• Instructions for the task
Pictures stay out of this copy, which runs from the first line of the material through the line containing "print('wave', sum(map(len, Rr)), round(time.time()-T0, 1))".

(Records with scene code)

========================================

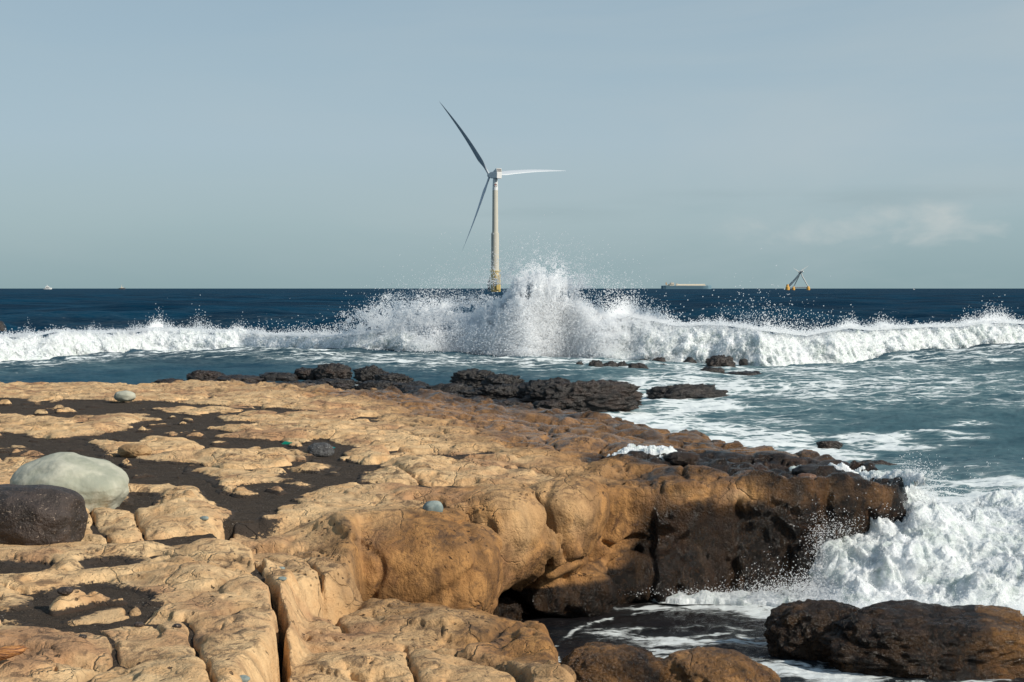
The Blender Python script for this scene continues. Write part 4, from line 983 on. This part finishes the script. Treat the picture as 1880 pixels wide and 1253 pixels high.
ii = np.arange(150*60).reshape(150, 60); Fm = np.stack([ii[:-1], ii[1:], np.roll(ii, -1, 1)[1:], np.roll(ii, -1, 1)[:-1]], -1).reshape(-1, 4)
mm = bpy.data.materials.new('mist'); mm.use_nodes = True; mn = mm.node_tree; mn.nodes.remove(mn.nodes['Principled BSDF']); pv_ = mn.nodes.new('ShaderNodeVolumePrincipled')
pv_.inputs['Color'].default_value = (.98, .985, .99, 1); pv_.inputs['Density'].default_value = .6; mn.links.new(pv_.outputs[0], [q for q in mn.nodes if q.type == 'OUTPUT_MATERIAL'][0].inputs['Volume'])
o = link('sea_mist', mesh_np('sea_mist', np.stack([Xm, Ym, Zm], -1).reshape(-1, 3), Fm, mm)); tag(o, 'soft white mist hanging around the burst of the breaking wave', 'mist', kind='stuff')
SC.cycles.volume_bounces = 3
print('wave', sum(map(len, Rr)), round(time.time()-T0, 1))

# ================================================================== SURGE AGAINST THE CLIFF HEAD (right)
ctrl = np.array([ # x, y, z
 [2.45, 12.0, .02], [2.5, 11.75, 0], [2.75, 12.1, .42], [2.9, 12.0, .46], [2.75, 11.7, .22], [3.1, 12.15, .50], [3.3, 12.3, .50], [3.45, 12.55, .62], [3.62, 12.75, .86], [3.55, 12.5, .62], [3.75, 12.9, .62], [3.85, 13.4, .50], [3.7, 13.6, .82], [3.72, 14.2, .74],
 [2.95, 11.5, .16], [2.6, 11.35, .0], [3.0, 11.1, .0], [3.4, 11.4, .20], [3.4, 11.0, .02], [3.8, 11.6, .30], [3.8, 11.05, .04], [4.2, 11.2, .10], [4.2, 11.8, .40], [4.1, 12.4, .42], [4.6, 12.2, .46], [4.6, 11.5, .26], [4.6, 10.9, .0], [4.4, 13.2, .34], [4.9, 13.6, .30], [5.2, 12.6, .45],
 [4.1, 14.2, .30], [4.6, 15.0, .24], [5.2, 15.8, .26], [5.8, 16.4, .24], [5.8, 17.2, .0], [4.9, 16.3, .0], [4.2, 15.4, .0], [6.2, 14, .30], [6.4, 12, .4], [6.4, 10.8, .0], [7.5, 16.5, .2], [7.5, 12, .3], [3.9, 14.9, .05], [3.65, 15.2, .1]])
gx = np.linspace(2.3, 7.2, 620); gy = np.linspace(10.7, 17.3, 620)
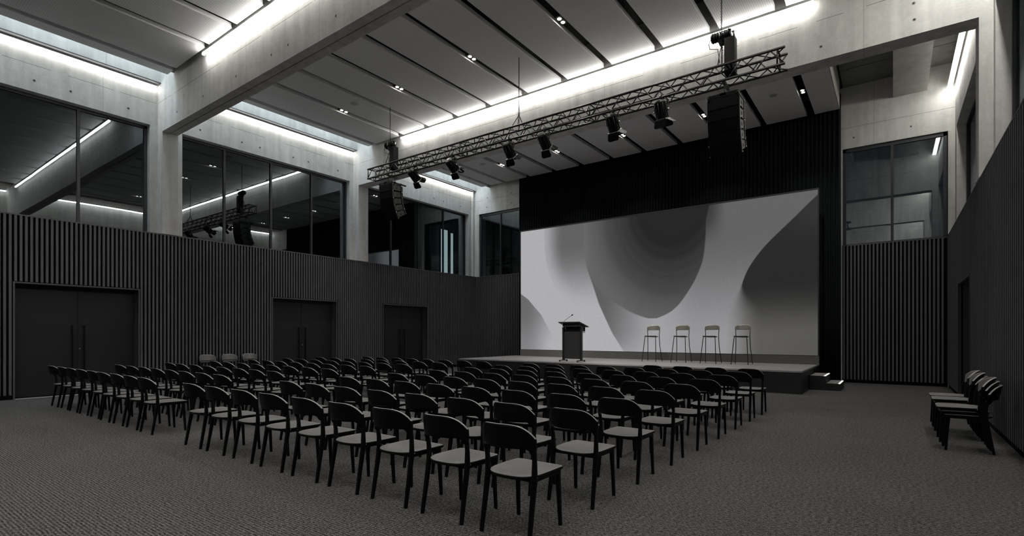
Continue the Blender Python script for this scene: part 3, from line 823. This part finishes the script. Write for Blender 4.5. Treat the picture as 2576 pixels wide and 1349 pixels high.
def make_chair():
    r = empty('stacking_chair')
    b = MB(); plate(b, seat_outline(), seat_z, 0.022, M['black']); s = b.build('seat', r)
    b = MB(); plate(b, seat_outline(inset=0.007), lambda x, y: seat_z(x, y) + 0.0025, 0.004, M['pad'], 0.001)
    b.tube([(x, y, seat_z(x, y) + 0.002) for x, y in seat_outline(inset=0.006)], 0.0022, M['edge'], 5, closed=True); b.build('seat_top', s)  # thin pale ring paints a bright line round the pad
    b = MB(); back_shell(b, M['black'], M['pad']); b.build('backrest', r)
    for sx in (-1, 1):
        b = MB(); b.bar([(sx * 0.213, -0.223, 0.0), (sx * 0.210, -0.185, 0.22), (sx * 0.209, -0.150, 0.43), (sx * 0.211, -0.152, 0.54), (sx * 0.217, -0.165, 0.64)],
                        [0.028, 0.033, 0.036, 0.030, 0.026], [0.028, 0.034, 0.040, 0.034, 0.026], M['black']); b.build('leg', r)
        b = MB(); b.bar([(sx * 0.195, 0.222, 0.0), (sx * 0.190, 0.208, 0.25), (sx * 0.186, 0.196, 0.432)], [0.026, 0.031, 0.036], [0.026, 0.032, 0.042], M['black']); b.build('leg', r)
    b = MB()
    for sx in (-1, 1):
        b.box(sx * 0.205, sx * 0.180, -0.145, 0.21, 0.405, 0.430, M['black'])
    b.box(-0.19, 0.19, 0.185, 0.21, 0.405, 0.430, M['black']); b.box(-0.19, 0.19, -0.150, -0.128, 0.405, 0.430, M['black'])
    b.build('frame', r)
    for sx in (-1, 1):
        b = MB(); b.box(sx * 0.178, sx * 0.222, -0.150, -0.125, 0.436, 0.444, M['rim']); b.build('bracket', r)
    return r

chair0 = make_chair(); first = [True]
def place_chair(x, y, rz, label, group, z=0.0):
    c = chair0 if first[0] else copy_tree(chair0); first[0] = False
    c.location = (x, y, z); c.rotation_euler = (0, 0, rz)
    tag(c, label, 'chair', group); return c

ROWN = ['back row', 'second row from the back', 'third row from the back', 'fourth row from the back', 'fifth row', 'sixth row', 'seventh row', 'eighth row', 'front row']
YR = [3.168 + 0.905 * k for k in range(9)]
LEFT = [(-8.81, 0.592, 9), (-8.50, 0.628, 8), (-8.57, 0.618, 8), (-8.34, 0.640, 8), (-8.41, 0.628, 8), (-8.36, 0.636, 8), (-8.20, 0.643, 8), (-7.70, 0.592, 8)]
for k, (x0, p, n) in enumerate(LEFT):
    for i in range(n):
        rn = ROWN[k] if k < 7 else 'front row'
        lab = 'black chair, left block, %s, %s from the centre aisle' % (rn, ORD[i + 1]) if i < n - 1 else 'black chair, left block, %s, at the far left end' % rn
        place_chair(x0 - p * i + random.uniform(-.012, .012), YR[k] + random.uniform(-.012, .012), random.uniform(-.012, .012), lab, 'rows of chairs, left block')
RIGHT = [(9, 0.630), (8, 0.622), (8, 0.616), (8, 0.614), (8, 0.612), (8, 0.612), (8, 0.610), (8, 0.604), (4, 0.604)]
for k, (n, p) in enumerate(RIGHT):
    x0 = -2.233 + 0.0145 * k
    for i in range(n):
        rn = ROWN[k]
        lab = 'black chair, right block, %s, %s from the right end' % (rn, ORD[i + 1]) if i else 'black chair, right block, %s, at the right end' % rn
        place_chair(x0 - p * i + random.uniform(-.01, .01) * (i > 0), YR[k] + random.uniform(-.01, .01) * (i > 0), random.uniform(-.01, .01), lab, 'rows of chairs, right block')

# stacked chairs against the right wall (facing left) and the left wall (facing right)
RS = [('farthest', 10.17, 3), ('middle', 9.62, 3), ('nearest', 8.66, 3)]
for nm, y, n in RS:
    for k in range(n):
        pos = 'bottom' if k == 0 else ('top' if k == n - 1 else 'middle')
        place_chair(0.755 - 0.028 * k, y, PI / 2, '%s chair in the %s stack by the right slatted wall' % (pos, nm), 'stacked chairs by the right wall', 0.046 * k)
for nm, y in (('left', 6.68), ('middle', 7.28), ('right', 7.87)):
    for k in range(2):
        place_chair(-15.38 + 0.012 * k, y, -PI / 2, '%s chair of the %s pair stacked against the left slatted wall' % (('lower', 'upper')[k], nm), 'stacked chairs by the left wall', 0.052 * k)

# ------------------------------------------------------------------ bar stools
def make_stool():
    r = empty('bar_stool')
    b = MB()
    def zt(x, y): return 0.835 - 0.016 * (1 - (x / 0.2) ** 2) + 0.018 * max(0, -y) / 0.2
    ol = [(x * 0.86, -y * 0.80) for x, y in seat_outline()]
    # seat opens towards -y (audience)
    plate(b, ol, zt, 0.028, M['metal']); b.build('seat', r)
    b = MB(); back_shell(b, M['bronze'], None, W0=0.222, zt=1.185, zb=1.030, y0=-0.155, bow=0.075, lean=0.10, th=0.008, stile=0.985, zref=0.83, drop=0.06)
    o = b.build('backrest', r); o.rotation_euler = (0, 0, PI)
    for sx in (-1, 1):
        b = MB(); b.tube([(sx * 0.245, 0.29, 0.0), (sx * 0.205, 0.19, 0.50), (sx * 0.195, 0.155, 0.82), (sx * 0.203, 0.158, 1.02)], 0.0115, M['metal'], 10); b.build('leg', r)
        b = MB(); b.tube([(sx * 0.235, -0.27, 0.0), (sx * 0.185, -0.165, 0.70), (sx * 0.175, -0.145, 0.815)], 0.0115, M['metal'], 10); b.build('leg', r)
    b = MB(); z = 0.30
    f = [(-0.213, -0.224, z), (0.213, -0.224, z)]; k = [(-0.222, 0.232, z), (0.222, 0.232, z)]
    b.tube([f[0], f[1]], 0.008, M['metal'], 8); b.tube([f[0], (-0.225, -0.05, z - 0.012), k[0]], 0.008, M['metal'], 8); b.tube([f[1], (0.225, -0.05, z - 0.012), k[1]], 0.008, M['metal'], 8)
    b.build('footrest', r)
    return r
st = make_stool()
for i, (x, y, a) in enumerate(((-6.43, 16.55, 0.02), (-5.45, 16.52, 0.0), (-4.545, 16.54, -0.02), (-3.64, 16.51, 0.0))):
    c = st if i == 0 else copy_tree(st)
    c.location = (x, y, SZ); c.rotation_euler = (0, 0, a)
    tag(c, ['bar stool on the stage nearest the lectern', 'second bar stool from the lectern', 'third bar stool from the lectern', 'bar stool farthest from the lectern, nearest the steps'][i] + ', bronze back and black legs', 'stool', 'bar stools on the stage')

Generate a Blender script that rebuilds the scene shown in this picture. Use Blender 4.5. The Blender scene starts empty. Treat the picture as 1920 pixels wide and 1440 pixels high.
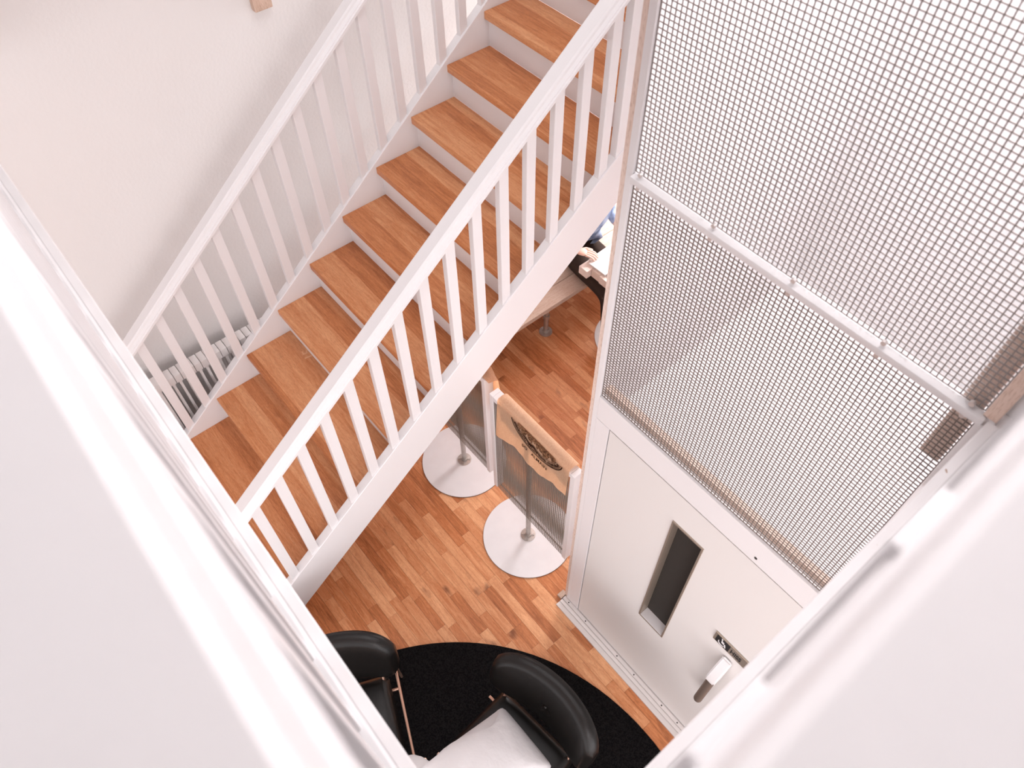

========================================

• Result
The Blender Python script for this scene continues. Write part 4, from line 983 on. This part finishes the script. Treat the picture as 1880 pixels wide and 1253 pixels high.
ii = np.arange(150*60).reshape(150, 60); Fm = np.stack([ii[:-1], ii[1:], np.roll(ii, -1, 1)[1:], np.roll(ii, -1, 1)[:-1]], -1).reshape(-1, 4)
mm = bpy.data.materials.new('mist'); mm.use_nodes = True; mn = mm.node_tree; mn.nodes.remove(mn.nodes['Principled BSDF']); pv_ = mn.nodes.new('ShaderNodeVolumePrincipled')
pv_.inputs['Color'].default_value = (.98, .985, .99, 1); pv_.inputs['Density'].default_value = .6; mn.links.new(pv_.outputs[0], [q for q in mn.nodes if q.type == 'OUTPUT_MATERIAL'][0].inputs['Volume'])
o = link('sea_mist', mesh_np('sea_mist', np.stack([Xm, Ym, Zm], -1).reshape(-1, 3), Fm, mm)); tag(o, 'soft white mist hanging around the burst of the breaking wave', 'mist', kind='stuff')
SC.cycles.volume_bounces = 3
print('wave', sum(map(len, Rr)), round(time.time()-T0, 1))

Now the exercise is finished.